In der Botschaft der Auferstehung Jesu von den Toten haben wir den Kern der christlichen Glaubensüberzeugung vor uns. Keine Unterrichtseinheit über „Jesus den Christus“ wird (auch in Zukunft) um die Beschäftigung mit ihr herumkommen, wenn es darum geht, Schülerinnen und Schüler darin kompetent zu machen, über die Hauptinhalte ihres (christlichen) Glaubens Auskunft zu geben und sich selbst dazu ein begründetes Urteil zu bilden. Allzu häufig spielt allerdings die Osterbotschaft im Unterricht eine eher marginale Rolle zwischen einer ausführlichen Beschäftigung mit dem irdischen Jesus und seiner Botschaft auf der einen Seite und der Darstellung des christologisch-kirchlichen Bekenntnisses auf der anderen. Dies mag an den für modern aufgeklärte Selbstverständnisse – gelinde gesagt – etwas „halbseiden“ wirkenden biblisch dokumentierten Entstehungsgrundlagen des Osterglaubens liegen: wie berechtigt ist es, eine so weit reichende Glaubensüberzeugung wie die von einer Rettung menschlich personalen Seins über den Tod hinaus auf die Entdeckung eines geöffneten und leeren Grabes und das „Sich-sehen-lassen“ des kurz zuvor Begrabenen vor einigen Zeugen zurück zu führen? Die Mutigen unter den Fundamentaltheologen haben daher neben einer historisch-kritisch akkuraten Klärung der Entstehungszusammenhänge des Osterglaubens vor der historischen Vernunft eine Begründungsstruktur gefordert und entwickelt, die das Ganze der Botschaft, Person und Biographie Jesu mit einbezieht und so verdeutlicht, dass der Osterglaube im Ganzen der (Pro-) Existenz Jesu begründet liegt. [1]

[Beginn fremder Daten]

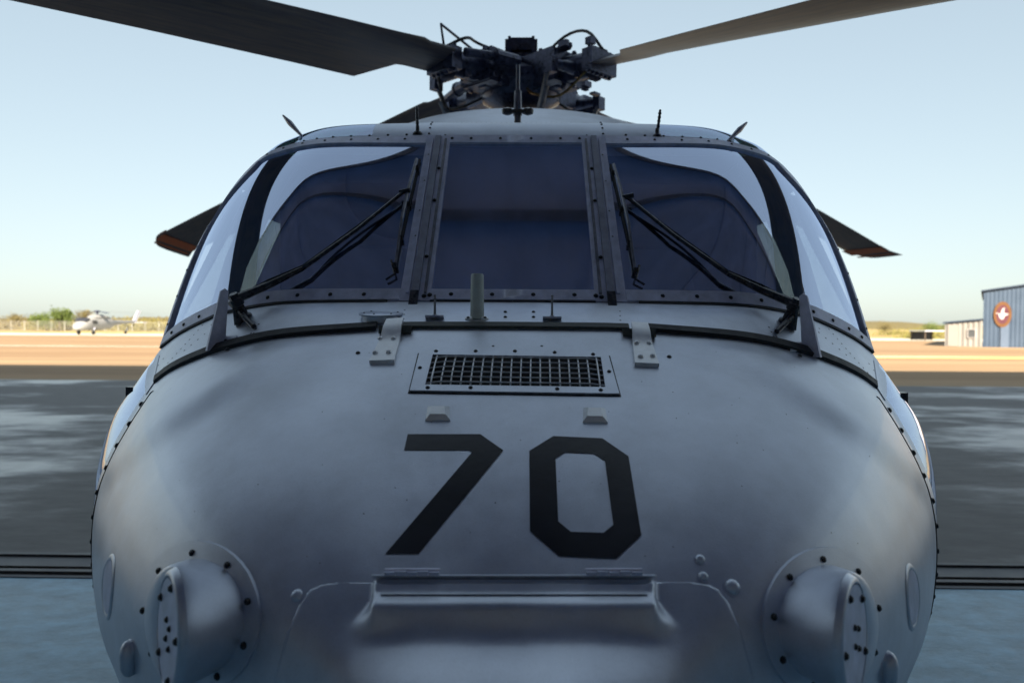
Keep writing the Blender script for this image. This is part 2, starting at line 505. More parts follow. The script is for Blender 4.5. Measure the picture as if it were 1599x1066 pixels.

Die vorliegende Unterrichtssequenz lässt diesen (fundamental-) theologischen Problemkomplex beiseite, was nicht heißt, dass er im Theologisieren mit den SuS nicht immer wieder eine Rolle spielen dürfte. Die Sequenz will aber die SuS auf einen eigenen Erkenntnisweg mitnehmen, der sich sehr unmittelbar an einigen Ostertexten abarbeitet und folgenden sich daraus organisch ergebenden Fragen nachgeht:

  • Durch welche Erfahrungen kommt es zur Behauptung, dass Jesus nicht im Tod geblieben, sondern durch Gott auferweckt worden sei?
  • Wie lassen sich solche Erfahrungen durch modernes Denken rekonstruieren oder reformulieren und welche Probleme hat dieses moderne Denken damit?
  • Was meint das christliche Bekenntnis mit dem Glauben an die Auferweckung/Auferstehung Jesu eigentlich genau?
  • Wie lassen sich biblische Ostertexte so deuten, dass sie auch für das moderne Selbstverständnis wieder sprechend werden und Bedeutung erlangen?
  • Ist das ganze für mich so glaubwürdig, dass ich daraus Hoffnung für mich schöpfen kann? Welche Hoffnung?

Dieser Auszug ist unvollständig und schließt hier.